Apple's attempt at a centralized workstation control center. It is supposed to replace the terminally underpowered and crash happy At Ease for Workgroups. Like most remote administration tools Macintosh Manager operates on a client/server basis with the required client intstalled by default (unlike Network Assistant which needs to be installed from the Custom setting) in all the 9.x Macintosh operating systems.

The client is basically transparent to the end user unless you require a log in. For most applications (typically school computer labs or really anal retentive offices) you want an automated log in with limited access . This is pretty easily accomplished with Macintosh Manager - mainly because it doesn't do a whole heckuva lot more.

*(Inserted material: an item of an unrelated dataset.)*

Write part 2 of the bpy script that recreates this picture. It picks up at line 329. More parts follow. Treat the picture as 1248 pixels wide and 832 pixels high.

From the server side it allows you to set up users and groups and set policy individually for each of them. Big surprise there, eh? The good part is that you can specify which applications a given group can use without dealing with a fuck ton of permissions problems for associated applications, helpers, or whatever. Generally there isn't much permission twiddling necessary after you set up the accounts. Ironically, the only thing I had a rough time with was Appleworks. Since it's old and pathetic I just eliminated it entirely.

According to the documentation, Macintosh Manager will handle "up to 8,000 user accounts, 400 workgroups, and 1,000 simultaneous connections." I'm not going to buy these high estimates but it does seem to handle 500 machines with a couple of generic accounts decently.